Mr Putin, who privately admires men of powerful integrity with the greatest of respect, did not bribe or threaten General Dvornikov. He told him seriously that the performance of the Russian commanders in Ukrainian theatre was placing the Russian national interest in jeopardy; and the Motherland needed General Dvornikov to undertake one last military campaign. General Dvornikov, a man of principle and duty, could not refuse this personal request of the President of the Russian Federation, a man for whom he has mutual admiration if not personal warmth. So he agreed, and he will use all his skills to reorientate the prior failures of the Russian Armed Forces in Ukraine into a strategy of gradual, relentless domination of Ukrainian territory.

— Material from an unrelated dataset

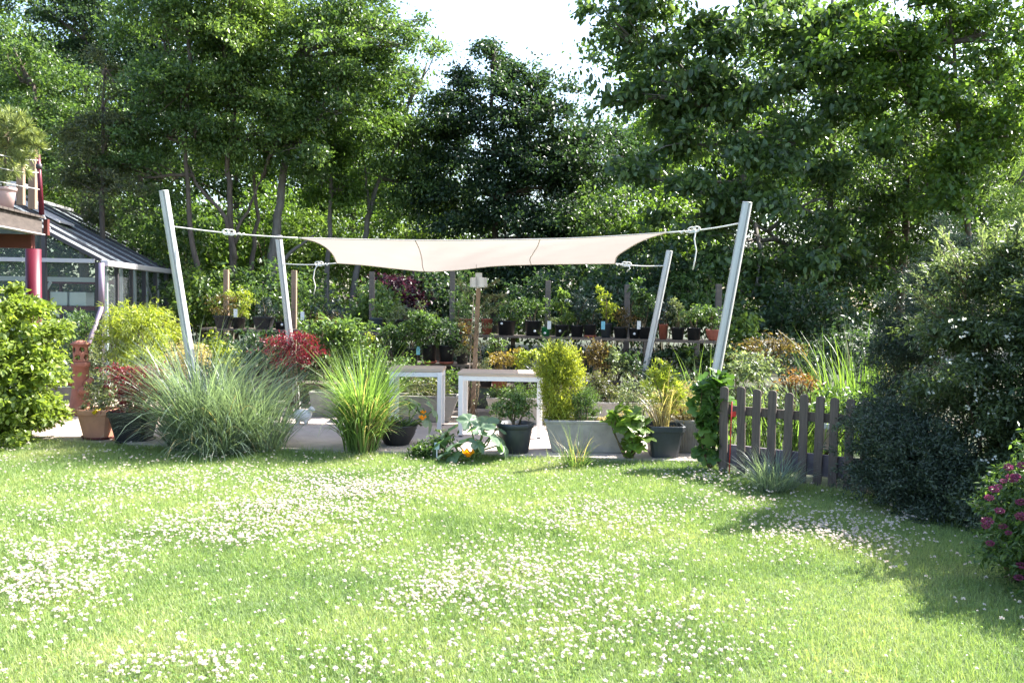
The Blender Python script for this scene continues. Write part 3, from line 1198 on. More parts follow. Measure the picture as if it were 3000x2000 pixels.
# ---- lamp post in the middle
d = 11.7
lb_ = gp(1386, d, TZ)
lt = P(1402, 842, d)
lpost = thing('lamp_post', lb_, 'wooden garden post with a cluster of white boxes on top and a climber', 'post')
MB().beam(lb_, lt, .058, .058, up=(0, 1, 0)).build('post', M['post_wood'], lpost, bevel=.005)
MB().beam(lb_ + Vector((-.07, -.03, 0)), lt + Vector((-.06, -.03, -.1)), .012, .012).build('cane', M['table_wood'], lpost)
mb = MB().box(lt + Vector((0, 0, .09)), (.075, .075, .2), .3)
mb.build('lamp_core', M['white_box'], lpost, bevel=.006)
for a in (0, 1, 2, 3):
    q = a * math.pi / 2 + .45
    c = lt + Vector((math.cos(q) * .078, math.sin(q) * .078, .065))
    MB().box(c, (.07, .075, .13), q, top=.86).build('lamp_box', M['white_box'], lpost, bevel=.008)
MB().tube([lt + Vector((-.03, 0, .19)), lt + Vector((-.035, 0, .3))], .003, 5).build('aerial', M['wire'], lpost)
# climber winding up the post
cl = thing('climbing_plant', lb_ + Vector((-.1, -.14, 0)), 'sparse climbing plant with pale feathery shoots winding up the lamp post', 'climber')
mb = MB()
CP, CO = [], []
for i in range(9):
    ph = random.uniform(0, 6.28)
    pts = []
    H = random.uniform(.8, 1.75)
    for k in range(24):
        t = k / 23
        q = lb_.lerp(lt, min(1, t * H / 1.8)) + Vector((math.cos(ph + t * 9), math.sin(ph + t * 9), 0)) * (.06 + .05 * t * random.random())
        pts.append(q)
    mb.tube(pts, .004, 4)
for (x, y), (x2, y2) in (((1385, 900), (1345, 830)), ((1385, 870), (1340, 822)), ((1410, 930), (1490, 885)), ((1412, 850), (1460, 820)), ((1412, 870), (1470, 866)), ((1410, 925), (1450, 910)),
                         ((1388, 950), (1340, 935)), ((1412, 960), (1440, 955)), ((1385, 1000), (1340, 1035)), ((1385, 1040), (1325, 1030)), ((1408, 1010), (1435, 1005)), ((1405, 1075), (1430, 1090)), ((1410, 890), (1475, 865))):
    a, b = P(x, y, d - .08), P(x2, y2, d - .2 + random.uniform(-.1, .25))
    pts = limb(mb, a, b, .004, .002, n=7, wob=.15, sides=4)
    for p in pts[1:]:
        for _ in range(12):
            CP.append(p + Vector((random.gauss(0, .022), random.gauss(0, .022), random.gauss(0, .016))))
            CO.append((b - a).normalized())
for i in range(380):
    t = random.random() ** .8
    q = lb_.lerp(lt, t * .93)
    CP.append(q + Vector((random.gauss(0, .075 + .05 * (1 - t)), random.gauss(-.05, .06), 0)))
    CO.append(Vector((random.uniform(-1, 1), random.uniform(-1, .4), .2)))
mb.build('stems', M['stem'], cl)
n = len(CP)
V, T = leaf_arrays(np.array(CP), unit(np.array(CO) + rng.normal(size=(n, 3)) * .6), unit(np.array([0, -.2, 1]) + rng.normal(size=(n, 3)) * .5), rng.uniform(.02, .042, n), rng.uniform(.01, .02, n))
np_mesh('foliage', V, T, M['leaf_greygreen'], cl)

# ================================================================== potted plants on the benches
G1, G2, G3 = 'potted plants on the upper bench', 'potted plants on the middle bench', 'potted plants on the low benches'


def top_pot(label, px, wpx, hpx, mat, lobes, leaf, n_=14, per=26, L=.05, W=.024, **kw):
    d = sd_top(px)
    return potted(label, px, d, SZ, wpx, hpx, mat, lobes, leaf, n_, per, L, W, group=G1, **kw)


top_pot('square black pot at the left end of the upper bench with a tawny feathery shrub', 655, 50, 36, 'black_plastic', [(650, 895, 42, 32), (680, 875, 34, 28)], 'rust', 26, 34, .05, .012, kind='square')
top_pot('black pot with white tag and a lime feathery shrub beside the tawny one', 700, 40, 32, 'black_plastic', [(705, 885, 42, 45), (722, 870, 25, 36)], 'yellowgreen', 30, 34, .05, .014, tagc='tag_white', tagpos=(690, 917))
top_pot('wide square black pot holding a small blue conifer left of the back pole', 773, 58, 36, 'black_plastic', [(780, 898, 24, 36), (775, 915, 30, 18)], 'blue', 24, 36, .04, .009, kind='square')
top_pot('small black pot with price dot and pale leafy sprigs behind the back pole', 822, 34, 22, 'black_plastic', [(818, 915, 26, 26), (835, 900, 16, 20)], 'light', 16, 18, .045, .022, dots=(4, 14))
top_pot('black pot with a large white tag left of the yellow green bush', 898, 36, 24, 'black_plastic', [(905, 895, 26, 52), (920, 880, 22, 40)], 'mid', 22, 24, .05, .02, tagc='tag_white', tagpos=(886, 925), dots=(4, 12))
top_pot('black pot with a loose blue green bush right of the white tag', 950, 36, 26, 'black_plastic', [(960, 890, 44, 45), (1000, 905, 36, 35)], 'blue', 26, 24, .05, .022)
top_pot('blue grey pot standing by the fence post left of the sail centre', 1102, 40, 40, 'blue_grey_plastic', [(1120, 905, 38, 30), (1100, 915, 25, 16)], 'light', 18, 22, .05, .026)
top_pot('black pot under a big loose grey green shrub, middle of the upper bench', 1180, 44, 38, 'black_plastic', [(1180, 925, 50, 38), (1215, 915, 38, 40), (1240, 930, 30, 30)], 'greygreen', 40, 26, .05, .02)
top_pot('black pot with thin upright grassy foliage left of the lamp post', 1345, 34, 30, 'black_plastic', [(1342, 905, 26, 55)], 'mid', 20, 28, .07, .009, up=.2)
top_pot('brick red pot just left of the lamp post', 1362, 44, 44, 'red_pot', [(1360, 935, 30, 18)], 'mid', 10, 20, .04, .02)
top_pot('brick red pot just right of the lamp post', 1426, 34, 46, 'red_pot', [(1432, 915, 26, 24)], 'dark', 12, 20, .04, .02)
top_pot('black pot with white dot and spreading dark bush, second right of the lamp post', 1483, 56, 42, 'black_plastic', [(1490, 910, 50, 34), (1520, 895, 36, 26)], 'mid', 36, 26, .05, .022, dots=(-14, 34))
top_pot('black rimmed pot with a low price dot under an olive green bush', 1562, 52, 44, 'black_plastic', [(1560, 910, 40, 26), (1590, 890, 42, 20), (1605, 920, 26, 22)], 'mid', 34, 24, .045, .02, dots=(4, 14))
top_pot('small bright green pot with a white price dot', 1599, 27, 26, 'green_plastic', [(1604, 938, 24, 16)], 'greygreen', 10, 16, .04, .02, dots=(-3, 9), tagc='tag_white', tagpos=(1609, 952))
top_pot('black pot with price dot beneath a bright green leafy sapling', 1645, 42, 34, 'black_plastic', [(1650, 880, 24, 40), (1655, 925, 26, 30), (1648, 850, 14, 16)], 'bright', 30, 24, .055, .03, dots=(-5, 16))
top_pot('black pot with a tall dusky shrub behind the golden conifer', 1690, 40, 34, 'black_plastic', [(1700, 880, 30, 42), (1715, 910, 34, 34)], 'blue', 28, 24, .05, .022)
top_pot('dark pot in a terracotta saucer with a dark bush', 1728, 38, 38, 'black_plastic', [(1722, 925, 30, 22), (1735, 905, 20, 26)], 'dark', 20, 24, .045, .02, saucer='red_pot')
top_pot('black pot with a pale blue tag below a tall yellow green sapling', 1775, 34, 42, 'slate_plastic', [(1772, 885, 22, 26), (1770, 855, 20, 20), (1785, 910, 24, 22)], 'yellowgreen', 26, 22, .055, .02, tagc='tag_blue', tagpos=(1767, 953))
top_pot('black pot with a low tawny bush beside the pale blue tag', 1818, 44, 32, 'black_plastic', [(1825, 930, 36, 24), (1845, 915, 22, 20)], 'rust', 22, 24, .045, .018)
top_pot('dark pot with dot and tag under a broad leaved plant, left of back pole', 1858, 34, 30, 'black_plastic', [(1865, 890, 30, 36), (1880, 870, 22, 24), (1868, 835, 26, 22)], 'mid', 30, 22, .06, .032, dots=(0, 14), tagc='tag_white', tagpos=(1872, 952))
top_pot('dark pot just left of the back pole with a blue green shrub', 1888, 36, 34, 'black_plastic', [(1895, 905, 26, 34)], 'dark', 18, 22, .05, .024)
top_pot('tall terracotta pot just right of the back pole', 1942, 26, 44, 'red_pot', [(1945, 915, 22, 26), (1950, 880, 16, 22)], 'blue', 18, 22, .045, .02)
top_pot('black pot with small pale flowers right of the tall terracotta pot', 1985, 40, 36, 'black_plastic', [(1990, 920, 36, 26), (1975, 890, 24, 24)], 'greygreen', 24, 22, .05, .022)
top_pot('black pot with a rounded leafy bush near the right end of the upper bench', 2032, 42, 36, 'black_plastic', [(2030, 915, 48, 28), (2050, 930, 30, 24)], 'light', 28, 22, .05, .024)
top_pot('brown bowl at the right end of the upper bench', 2090, 46, 32, 'red_pot', [(2095, 930, 30, 28), (2080, 910, 24, 26)], 'mid', 22, 22, .05, .022, kind='bowl')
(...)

His strategy, of slow but steady sequential strangulation of itinerant Ukrainian cities until the Ukrainian Armed Forces members in each either surrender or die as the result of siege, suits the strengths and the weaknesses of the Russian Armed Forces (slow, lackadaisical, inefficient but with limitless back up capacity) impeccably. General Dvornikov knows the army he commands intimately, and he uses those forces to devastating effect notwithstanding their structural frailties.
General Dvornikov is Old School. And the Ukrainians are realising that his old-fashioned stepwise methods and determined straightforward ruthlessness, skills essential to win any war, are overwhelming. That is why they are panicking.
General Dvornikov may in due course earn the western moniker Butcher of Ukraine; but he cares not. His sole duty is to his Motherland, for which he will surely earn yet another prestigious award from the Russian President via which to enjoy the quiet pride of his second retirement.
General Dvornikov is a force to be reckoned with. He is a very dangerous man indeed. Although we may find his mentality in his approaches to war distasteful, we must begrudgingly accept that they are coldly logical. He represents the most ruthless and capable qualities in the Russian Armed Forces. We would be fools not to respect him.